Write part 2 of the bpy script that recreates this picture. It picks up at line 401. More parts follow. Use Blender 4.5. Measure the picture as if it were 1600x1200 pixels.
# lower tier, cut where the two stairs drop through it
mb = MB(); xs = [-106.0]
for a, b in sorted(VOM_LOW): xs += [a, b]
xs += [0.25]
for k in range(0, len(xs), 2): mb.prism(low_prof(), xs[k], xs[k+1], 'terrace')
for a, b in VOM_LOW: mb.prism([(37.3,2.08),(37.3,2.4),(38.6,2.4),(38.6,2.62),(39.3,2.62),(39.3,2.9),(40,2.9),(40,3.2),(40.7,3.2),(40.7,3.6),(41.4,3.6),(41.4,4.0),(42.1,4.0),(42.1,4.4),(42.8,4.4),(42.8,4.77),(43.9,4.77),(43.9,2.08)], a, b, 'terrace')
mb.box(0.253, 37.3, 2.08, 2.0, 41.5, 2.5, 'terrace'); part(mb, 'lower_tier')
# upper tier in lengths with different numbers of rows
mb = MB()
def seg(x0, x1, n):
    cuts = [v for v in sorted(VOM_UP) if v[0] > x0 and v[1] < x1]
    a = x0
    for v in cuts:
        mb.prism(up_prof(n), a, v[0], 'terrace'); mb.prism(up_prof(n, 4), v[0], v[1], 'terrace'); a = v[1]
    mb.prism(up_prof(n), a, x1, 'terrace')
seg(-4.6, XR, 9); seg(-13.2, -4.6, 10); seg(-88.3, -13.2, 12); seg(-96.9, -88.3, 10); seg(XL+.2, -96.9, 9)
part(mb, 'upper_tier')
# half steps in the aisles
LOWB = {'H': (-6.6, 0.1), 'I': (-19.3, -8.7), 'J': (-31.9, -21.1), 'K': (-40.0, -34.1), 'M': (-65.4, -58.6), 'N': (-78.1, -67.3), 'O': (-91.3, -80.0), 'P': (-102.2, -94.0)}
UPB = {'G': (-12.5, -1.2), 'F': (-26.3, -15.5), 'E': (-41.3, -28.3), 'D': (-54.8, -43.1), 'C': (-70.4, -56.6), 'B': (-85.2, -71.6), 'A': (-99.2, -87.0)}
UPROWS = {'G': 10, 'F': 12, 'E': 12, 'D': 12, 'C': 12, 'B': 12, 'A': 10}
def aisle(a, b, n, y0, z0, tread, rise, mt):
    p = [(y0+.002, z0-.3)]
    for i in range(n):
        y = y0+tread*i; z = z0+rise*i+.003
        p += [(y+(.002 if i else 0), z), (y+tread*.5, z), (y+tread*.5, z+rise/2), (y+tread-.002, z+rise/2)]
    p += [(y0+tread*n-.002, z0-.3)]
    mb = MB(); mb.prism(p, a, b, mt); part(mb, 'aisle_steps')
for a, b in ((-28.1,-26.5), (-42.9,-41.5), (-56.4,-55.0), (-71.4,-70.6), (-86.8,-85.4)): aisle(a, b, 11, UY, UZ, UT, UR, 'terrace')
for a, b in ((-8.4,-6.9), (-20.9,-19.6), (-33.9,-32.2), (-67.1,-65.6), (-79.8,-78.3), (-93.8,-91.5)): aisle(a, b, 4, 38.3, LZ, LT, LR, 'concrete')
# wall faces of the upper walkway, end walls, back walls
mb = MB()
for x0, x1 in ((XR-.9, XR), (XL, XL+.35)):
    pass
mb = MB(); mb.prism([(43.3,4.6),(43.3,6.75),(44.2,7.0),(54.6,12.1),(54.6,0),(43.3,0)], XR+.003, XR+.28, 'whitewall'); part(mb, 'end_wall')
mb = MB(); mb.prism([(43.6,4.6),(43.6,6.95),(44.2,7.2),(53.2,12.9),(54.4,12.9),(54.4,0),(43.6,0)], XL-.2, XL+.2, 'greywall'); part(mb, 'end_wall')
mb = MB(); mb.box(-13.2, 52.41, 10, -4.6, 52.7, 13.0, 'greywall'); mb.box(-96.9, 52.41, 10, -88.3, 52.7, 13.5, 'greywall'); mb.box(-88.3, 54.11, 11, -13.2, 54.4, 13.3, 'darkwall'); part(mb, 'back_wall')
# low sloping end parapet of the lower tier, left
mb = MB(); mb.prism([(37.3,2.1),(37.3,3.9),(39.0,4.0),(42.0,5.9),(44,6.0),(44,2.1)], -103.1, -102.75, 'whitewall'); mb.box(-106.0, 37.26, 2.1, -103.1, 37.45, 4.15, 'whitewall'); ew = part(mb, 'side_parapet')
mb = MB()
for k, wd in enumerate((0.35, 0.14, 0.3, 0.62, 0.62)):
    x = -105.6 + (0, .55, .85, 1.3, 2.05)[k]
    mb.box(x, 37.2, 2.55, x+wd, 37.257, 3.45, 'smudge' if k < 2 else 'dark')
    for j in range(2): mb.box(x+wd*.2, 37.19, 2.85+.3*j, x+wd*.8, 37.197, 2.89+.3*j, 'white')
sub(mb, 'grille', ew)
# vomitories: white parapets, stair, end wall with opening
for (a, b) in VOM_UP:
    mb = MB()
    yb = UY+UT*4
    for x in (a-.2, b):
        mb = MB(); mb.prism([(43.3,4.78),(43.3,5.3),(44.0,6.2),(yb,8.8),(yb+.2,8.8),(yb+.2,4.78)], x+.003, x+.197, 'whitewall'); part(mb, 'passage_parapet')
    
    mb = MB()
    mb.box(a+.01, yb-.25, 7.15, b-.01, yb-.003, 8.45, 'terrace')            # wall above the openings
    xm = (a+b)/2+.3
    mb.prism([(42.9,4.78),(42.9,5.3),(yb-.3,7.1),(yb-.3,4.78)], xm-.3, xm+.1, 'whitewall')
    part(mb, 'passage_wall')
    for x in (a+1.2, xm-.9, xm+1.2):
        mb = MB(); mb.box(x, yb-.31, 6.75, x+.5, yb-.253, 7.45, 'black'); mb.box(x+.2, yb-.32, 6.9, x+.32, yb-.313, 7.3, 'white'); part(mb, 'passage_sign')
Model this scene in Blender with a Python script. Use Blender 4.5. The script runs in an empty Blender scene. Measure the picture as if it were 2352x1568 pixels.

= TASK DESCRIPTION =
Copy each line containing the word "with" from the data.

= RESULT FOR THIS EXERCISE =
# upper tier in lengths with different numbers of rows
# vomitories: white parapets, stair, end wall with opening
Model this scene in Blender with a Python script. Use Blender 4.5. The script runs in an empty Blender scene. Measure the picture as if it were 2352x1568 pixels.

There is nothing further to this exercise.